United Arab Emirates converts solar energy to electricity using innovative method
Mon, 6 June 2022
There are a number of ways to convert solar energy to useful electricity. One such way is by using the so-called Seebeck-Peltier effect, also known as the thermoelectric effect.
That is the method used by Dr Thies Thiemann and one of his students at the United Arab Emirates University, which allows to produce energy using minimal land.
“We have two different conducting metals or semi-conducting materials touching each
other directly at one end and held at two different temperatures at each end,” said
Dr Thiemann, Professor of Chemistry at the university. “Usually, more charge carriers
will move to the lower temperature end of the metal than to the higher temperature
end. As this will be slightly different for both metals or materials, one will obtain
a potential across their junction which will drive a current.”
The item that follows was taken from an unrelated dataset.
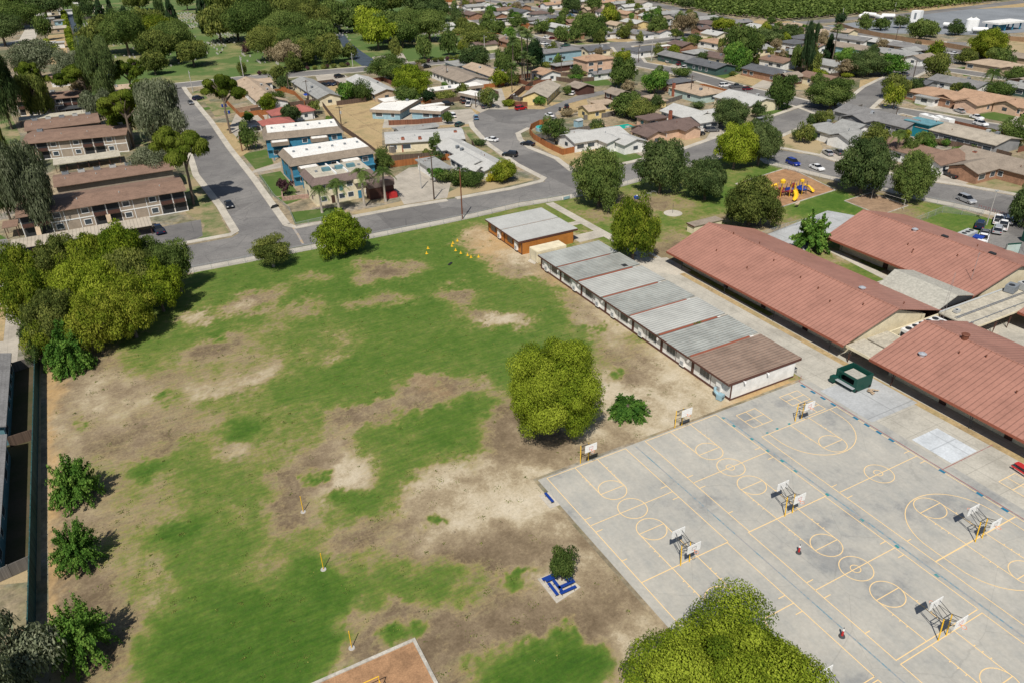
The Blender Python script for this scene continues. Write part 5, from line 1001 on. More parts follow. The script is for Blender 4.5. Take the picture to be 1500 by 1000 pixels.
def crown_get(kind, tier, variant):
    k = (kind, tier, variant)
    if k in CR: return CR[k]
    sd = hash((len(kind), tier, variant, ord(kind[0]), ord(kind[-1]))) % 9999
    N = {0: 2600, 1: 9000, 2: 30000, 3: 170000}[tier]; S = {0: .12, 1: .072, 2: .042, 3: .0205}[tier]
    if kind == 'round': me = crown_round(N, S, [28, 50, 84, 105][tier], 1, sd, [.31, .235, .185, .165][tier], la=.7, base=.1)
    elif kind == 'wide': me = crown_round(N, S, [22, 34, 60, 90][tier], .9, sd, .27, base=.2)
    elif kind == 'loose': me = crown_round(int(N*.55), S, [18, 26, 40, 60][tier], 1, sd, .23, base=.22)
    elif kind == 'dome': me = crown_round(int(N*1.1), S*.95, [40, 90, 150, 200][tier], 1, sd, [.2, .18, .14, .12][tier], base=.03, cone=.22)
    elif kind == 'euc': me = crown_euc(int(N*1.2), S*.72, sd)
    elif kind == 'pine': me = crown_pine(N, S*.8, sd)
    elif kind == 'cyp': me = crown_cyp(N, S, sd)
    elif kind == 'mulb': me = crown_mulb([44, 80, 120, 130][tier], [.14, .09, .055, .045][tier], sd, arch=.2)
    elif kind == 'tuft': me = crown_mulb([60, 90, 110, 150][tier], [.1, .07, .06, .05][tier], sd, arch=.55)
    elif kind == 'palm': me = crown_palm([16, 26, 34, 34][tier], sd)
    elif kind == 'fanpalm': me = crown_palm([30, 46, 60, 60][tier], sd, fan=True)
    elif kind == 'bush': me = crown_round(int(N*.8), S, [14, 24, 40, 60][tier], 1, sd, .34, base=0.0)
    elif kind == 'box': me = crown_round(int(N*.8), S, [40, 70, 90, 90][tier], 1, sd, .16, base=0.0)
    CR[k] = me; return me
TK = {}
tcount = 0
def tree(kind, px, py, w, top, leaf, label, group=None, h=None, name=None, var=None, wy=1.0, trunk='bark', dz=0):
    """px, py: foot of the trunk; w: crown width, top: its top, all measured in the photo"""
    global tcount; tcount += 1
    x, y = G(px, py); sc = mpp(x, y, 4); R = w*sc/2; H = h or (hfor(x, y, top) if kind in ('palm', 'fanpalm', 'cyp') else hcrown(x, y, top, R*.88, *{'pine': (.8, .16), 'mulb': (.5, .42), 'tuft': (.45, .4)}.get(kind, (.56, .43))))
    return tree_at(kind, x, y, R, H, leaf, label, group, name, var, wy, trunk, w)
def tree_at(kind, x, y, R, H, leaf, label, group=None, name=None, var=None, wy=1.0, trunk='bark', w=30):
    tier = 3 if w > 118 else 2 if w > 55 else 1 if w > 26 else 0
    if kind in ('palm', 'fanpalm'): rootscale = (R, R, R)
    nm = name or {'cyp': 'cypress_tree', 'palm': 'palm_tree', 'fanpalm': 'palm_tree', 'pine': 'pine_tree', 'euc': 'eucalyptus_tree', 'bush': 'bush', 'box': 'hedge', 'mulb': 'pollarded_tree', 'tuft': 'spiky_shrub'}.get(kind, 'tree')
    cat = {'bush': 'bush', 'box': 'hedge', 'palm': 'palm tree', 'fanpalm': 'palm tree', 'tuft': 'shrub'}.get(kind, 'tree')
    v = tcount % 3 if var is None else var
    if tier == 3: v = 0 if var is None else var
    t = thing(nm, label, cat, (x, y, 0), (tcount*2.399) % 6.28, group)
    me = crown_get(kind, tier, v); c = bpy.data.objects.new('crown', me); COL.objects.link(c); c.parent = t
    if kind in ('palm', 'fanpalm'): c.scale = (R, R, R); c.location = (0, 0, H-R*1.25)
    else: c.scale = (R, R*wy, H)
    lm = M('leaf_'+leaf)
    if me.materials[0] != lm: c.material_slots[0].link = 'OBJECT'; c.material_slots[0].material = lm
    if kind not in ('bush', 'box'):
        tk = {'palm': 'palm', 'fanpalm': 'palm', 'euc': 'euc', 'pine': 'pine', 'mulb': 'mulb', 'tuft': 'mulb'}.get(kind, 'round'); key = (tk, v, trunk)
        if key not in TK: TK[key] = trunk_mesh(tk, v, trunk)
        b = bpy.data.objects.new('trunk', TK[key]); COL.objects.link(b); b.parent = t
        if tk == 'palm': b.scale = (R*.9+1.2, R*.9+1.2, max(1, H-R*.3))
        else: b.scale = (R*.9, R*.9, H)
    return t
T = tree
GS = 'trees around the school'
T('round',812,634,152,506,'lime','large yellow green tree in the middle, between the green field and the play yard')
T('tuft',920,606,66,551,'mulb','low spiky green shrub right of the large tree in the middle',h=3.4)
tree_at('round', *G(1064, 1068), 8.8, 9.6, 'lime', 'huge leafy tree at the bottom edge overlapping the play yard', w=260, var=2)
T('dome',505,372,80,311,'lime','dense round tree at the street fence casting a dark shadow on the field')
T('loose',401,391,64,350,'olive','small thin olive tree by the fence, left of the dense round one',trunk='palebark')
T('wide',823,850,42,808,'mid','small tree growing in the square of blue benches',h=4.3)
T('dome',877,303,80,220,'mid','dome shaped dark tree nearest the small street door of the fence',GS); T('dome',966,283,72,206,'dark','dome shaped dark tree by the road, second from the fence door',GS); T('dome',1032,293,66,232,'dark','smallest dome shaped dark tree in the row along the school lawn',GS); T('dome',1096,332,84,260,'olive','wide dark tree beside the yellow playground',GS)
T('round',926,382,68,296,'yellow','yellow green tree beside the path and the white classrooms')
T('mulb',1187,366,54,316,'mulb','bright green pollarded tree between two red halls'); T('round',1074,248,60,186,'lime','bright green round tree at the road, left of its darker neighbour'); T('round',1110,243,56,178,'dark','dark green tree at the road touching the bright green round one')
T('dome',1260,284,82,203,'dark','biggest dark tree at the road right of the playground',GS); T('dome',1328,297,62,226,'mid','dark tree at the road between the sand pit and the parked pickup',GS); T('round',1497,333,52,268,'dark','dark tree cut off by the right edge above the parked cars')
T('mulb',118,734,70,668,'mulb','leaning pollarded tree by the left fence, farthest of three on bare soil'); T('mulb',120,828,68,764,'mulb','pollarded tree by the left fence in the middle of three'); T('mulb',130,962,88,878,'mulb','pollarded tree nearest the bottom left corner'); T('tuft',106,540,70,476,'mulb','spiky green tree at the edge of the bare soil below the grove')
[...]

The high temperature end of the metals can be achieved by heating a fluid with the
sun’s rays. The fluid will then transfer the heat to the higher temperature end of
the two metals or materials. “As long as one can maintain the lower temperature end
of the materials, one can generate electricity in this fashion,” he said. “The process
of converting solar thermal energy to electricity is well-known as high-temperature
solar thermal electric power generation (STEG). The Seebeck effect itself had already
been discovered by Alessandro Volta, when it was rediscovered in 1821 by Thomas Johann
Seebeck.”
Usually, such a high-temperature solar thermal electric power generation system consists
of a solar collector, a heat transfer fluid and thermoelectric generator (TEG) modules,
in which the Seebeck effect is used to convert thermal energy into electric energy.
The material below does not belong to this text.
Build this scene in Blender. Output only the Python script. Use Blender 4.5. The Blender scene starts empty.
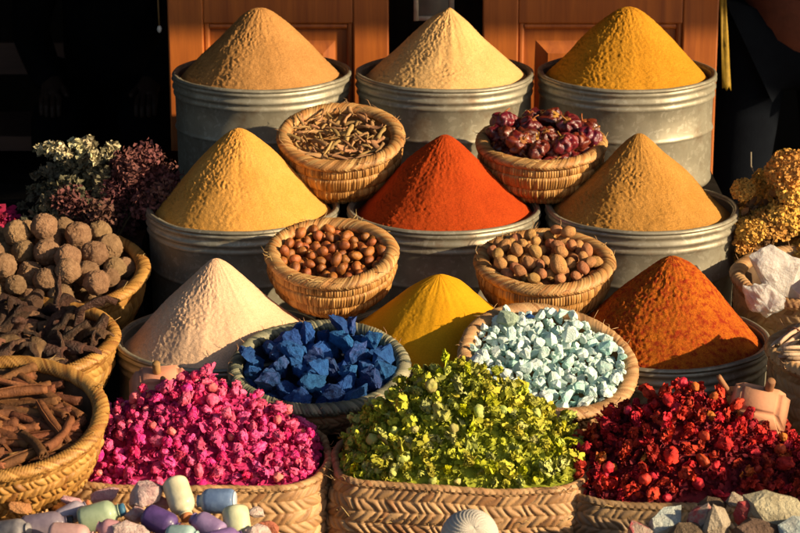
import bpy, bmesh, math, random
import numpy as np
from mathutils import Vector, Matrix, Euler, noise

random.seed(11)
PI = math.pi
scene = bpy.context.scene
col = scene.collection

# ------------------------------------------------------------------ camera model
PITCH = math.radians(16.7)
FPX = 2400.0
CAMZ = 2.1
SP, CP = math.sin(PITCH), math.cos(PITCH)

def at(px, py, d):
    """place seen at px,py (800x533 frame) at depth d along the lens axis"""
    x = (px - 400) / FPX * d
    yc = (266.5 - py) / FPX * d
    return Vector((x, d * CP + yc * SP, CAMZ - d * SP + yc * CP))

cam = bpy.data.cameras.new('camera')
camo = bpy.data.objects.new('camera', cam)
col.objects.link(camo)
camo.location = (0, 0, CAMZ)
camo.rotation_euler = (PI / 2 - PITCH, 0, 0)
cam.sensor_width = 36
cam.lens = 36 * FPX / 800
cam.clip_end = 400
cam.dof.use_dof = True
cam.dof.focus_distance = 4.55
cam.dof.aperture_fstop = 11.0
scene.camera = camo

# ------------------------------------------------------------------ light
SUN_AZ, SUN_EL = math.radians(-24), math.radians(21)
sdir = Vector((math.cos(SUN_AZ) * math.cos(SUN_EL), math.sin(SUN_AZ) * math.cos(SUN_EL), math.sin(SUN_EL)))
sun = bpy.data.lights.new('sun', 'SUN')
sun.energy = 5.0
sun.angle = math.radians(0.6)
sun.color = (1.0, 0.78, 0.48)
suno = bpy.data.objects.new('sun', sun)
col.objects.link(suno)
suno.location = (4, -2, 5)
suno.rotation_euler = (-sdir).to_track_quat('-Z', 'Y').to_euler()
w = bpy.data.worlds.new('World')
scene.world = w
w.use_nodes = True
wn = w.node_tree
bgn = wn.nodes['Background']
sky = wn.nodes.new('ShaderNodeTexSky')
sky.sky_type = 'NISHITA'
sky.sun_disc = False
sky.sun_elevation = SUN_EL
sky.sun_rotation = math.atan2(sdir.x, sdir.y)
sky.air_density = 1.0
sky.dust_density = 2.0
wn.links.new(sky.outputs[0], bgn.inputs[0])
bgn.inputs[1].default_value = 0.064
vs = scene.view_settings
vs.view_transform = 'Standard'
vs.look = 'None'
vs.exposure = 0.76
vs.gamma = 1
vs.use_curve_mapping = False

# ------------------------------------------------------------------ helpers
def tag(o, label=None, cat=None, group=None, kind=None):
    if label: o['label'] = label
    if cat: o['category'] = cat
    if group: o['group'] = group
    if kind: o['kind'] = kind
    return o

def empty(name, label, cat, mat=None, group=None):
    o = bpy.data.objects.new(name, None)
    o.empty_display_size = 0.05
    col.objects.link(o)
    if mat is not None: o.matrix_basis = mat
    return tag(o, label, cat, group)

def link(name, me, parent=None, mat=None):
    o = bpy.data.objects.new(name, me)
    col.objects.link(o)
    if parent: o.parent = parent
    if mat is not None: o.matrix_basis = mat
    return o

def mesh_from(name, verts, faces, m, smooth=True):
    me = bpy.data.meshes.new(name)
    me.from_pydata(verts, [], faces)
    me.materials.append(m)
    me.polygons.foreach_set('use_smooth', [smooth] * len(me.polygons))
    me.update()
    return me

class MB:
    """collects pieces of ONE mesh"""
    def __init__(self): self.v, self.f = [], []
    def add(self, vs, fs, M=None):
        n = len(self.v)
        self.v += [tuple(M @ Vector(v)) for v in vs] if M is not None else [tuple(v) for v in vs]
        self.f += [tuple(i + n for i in f) for f in fs]
    def box(self, x0, x1, y0, y1, z0, z1, M=None):
        self.add([(x0,y0,z0),(x1,y0,z0),(x1,y1,z0),(x0,y1,z0),(x0,y0,z1),(x1,y0,z1),(x1,y1,z1),(x0,y1,z1)],
                 [(0,3,2,1),(4,5,6,7),(0,1,5,4),(1,2,6,5),(2,3,7,6),(3,0,4,7)], M)
    def tube(self, pts, rad, n=8, M=None, flat=1.0):
        pts = [Vector(p) for p in pts]
        if not hasattr(rad, '__len__'): rad = [rad] * len(pts)
        vs, fs = [], []
        up = Vector((0.13, 0.21, 1)).normalized()
        t0 = (pts[1] - pts[0]).normalized()
        if abs(t0.dot(up)) > 0.9: up = Vector((1, 0.1, 0))
        for i, p in enumerate(pts):
            t = (pts[min(i + 1, len(pts) - 1)] - pts[max(i - 1, 0)]).normalized()
            a = up - t * up.dot(t); a.normalize(); b = t.cross(a); up = a
            for k in range(n):
                c, s = math.cos(2 * PI * k / n), math.sin(2 * PI * k / n)
                vs.append(p + (a * c * flat + b * s) * rad[i])
        for i in range(len(pts) - 1):
            for k in range(n):
                k2 = (k + 1) % n
                fs.append((i*n+k, i*n+k2, (i+1)*n+k2, (i+1)*n+k))
        fs.append(tuple(reversed(range(n)))); fs.append(tuple(range((len(pts)-1)*n, len(pts)*n)))
        self.add(vs, fs, M)
    def lathe(self, prof, n=24, M=None, cap=True):
        vs, fs = [], []
        for (r, z) in prof:
            for k in range(n):
                vs.append((r*math.cos(2*PI*k/n), r*math.sin(2*PI*k/n), z))
        for i in range(len(prof)-1):
            for k in range(n):
                k2 = (k+1) % n
                fs.append((i*n+k, i*n+k2, (i+1)*n+k2, (i+1)*n+k))
        if cap:
            fs.append(tuple(reversed(range(n)))); fs.append(tuple(range((len(prof)-1)*n, len(prof)*n)))
        self.add(vs, fs, M)
    def mesh(self, name, m, smooth=True): return mesh_from(name, self.v, self.f, m, smooth)
    def build(self, name, m, parent=None, mat=None, smooth=True): return link(name, self.mesh(name, m, smooth), parent, mat)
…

Overall, the heat transfer fluid is heated to a few hundred degrees Celsius by irradiation
from the sun, collated by solar collectors. The heat transfer fluid is then transported
through a piping system over the high temperature end of the thermoelectric generator
(TEG) to help maintain the warmth.
The heat transfer fluid is then cycled back to the solar collector to reheat. “The
question that still needs to be addressed is how to achieve and maintain the low-temperature
end of thermoelectric generator,” Dr Thiemann said.
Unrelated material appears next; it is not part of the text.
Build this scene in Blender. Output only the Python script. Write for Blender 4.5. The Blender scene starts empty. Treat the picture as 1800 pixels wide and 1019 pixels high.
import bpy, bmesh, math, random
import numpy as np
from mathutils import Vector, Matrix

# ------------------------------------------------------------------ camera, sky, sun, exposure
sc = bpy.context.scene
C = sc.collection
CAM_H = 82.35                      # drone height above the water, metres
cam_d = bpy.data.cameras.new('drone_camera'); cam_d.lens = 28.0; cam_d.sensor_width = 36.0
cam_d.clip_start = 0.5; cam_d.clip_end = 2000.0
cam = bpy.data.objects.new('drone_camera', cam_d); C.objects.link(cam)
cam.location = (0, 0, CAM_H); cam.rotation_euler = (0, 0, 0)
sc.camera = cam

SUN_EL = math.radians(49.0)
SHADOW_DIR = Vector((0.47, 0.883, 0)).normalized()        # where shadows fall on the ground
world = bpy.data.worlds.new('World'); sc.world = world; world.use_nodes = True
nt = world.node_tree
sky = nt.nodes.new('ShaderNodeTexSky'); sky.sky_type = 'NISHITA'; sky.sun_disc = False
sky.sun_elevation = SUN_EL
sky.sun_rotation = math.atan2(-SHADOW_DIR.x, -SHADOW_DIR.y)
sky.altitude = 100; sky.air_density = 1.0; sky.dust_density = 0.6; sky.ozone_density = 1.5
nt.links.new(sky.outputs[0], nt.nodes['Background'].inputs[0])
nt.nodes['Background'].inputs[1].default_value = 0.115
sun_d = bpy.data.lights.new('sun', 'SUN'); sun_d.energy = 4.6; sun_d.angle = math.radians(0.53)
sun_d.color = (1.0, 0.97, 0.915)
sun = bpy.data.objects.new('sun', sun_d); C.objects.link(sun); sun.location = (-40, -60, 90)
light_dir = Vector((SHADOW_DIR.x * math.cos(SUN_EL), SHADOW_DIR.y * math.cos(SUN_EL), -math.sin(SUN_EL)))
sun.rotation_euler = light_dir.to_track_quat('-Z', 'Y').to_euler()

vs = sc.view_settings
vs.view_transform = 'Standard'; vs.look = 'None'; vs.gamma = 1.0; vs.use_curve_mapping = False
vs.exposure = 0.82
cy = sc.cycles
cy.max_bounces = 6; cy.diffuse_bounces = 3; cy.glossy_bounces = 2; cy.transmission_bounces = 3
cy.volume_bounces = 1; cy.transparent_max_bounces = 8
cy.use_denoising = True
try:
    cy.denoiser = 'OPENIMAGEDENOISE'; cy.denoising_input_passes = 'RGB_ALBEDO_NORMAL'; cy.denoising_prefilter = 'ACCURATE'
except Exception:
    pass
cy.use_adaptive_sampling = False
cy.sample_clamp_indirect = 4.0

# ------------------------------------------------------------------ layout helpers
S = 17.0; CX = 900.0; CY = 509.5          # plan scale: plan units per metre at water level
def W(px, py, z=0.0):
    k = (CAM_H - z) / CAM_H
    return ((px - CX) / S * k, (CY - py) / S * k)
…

To this effect, in March 2013, Yosef Al Jasem, at the time a chemical engineering
student at the university, and Dr Thiemann submitted an IP disclosure with the idea
of using natural water, found in the sea, lakes and rivers, as the lower temperature
boundary for the thermoelectric generator. “This allows for the lower temperature
boundary to be largely unaffected by the TEG unit itself as the thermal energy released
from the device quickly dissipates due to natural mixing phenomena into the large
volume of the natural water reservoir,” Dr Thiemann said. “This design would allow
STEG units to be located on natural water, on banks or shores of natural water bodies,
and minimises land use. The design can also potentially be used for ships or projected
man-made islands.”
Solar energy is currently a vital area of research in the region. “It took about
a year and a half to develop the system,” he added. “It could definitely be used in
the Gulf and a GCC patent was given to us.”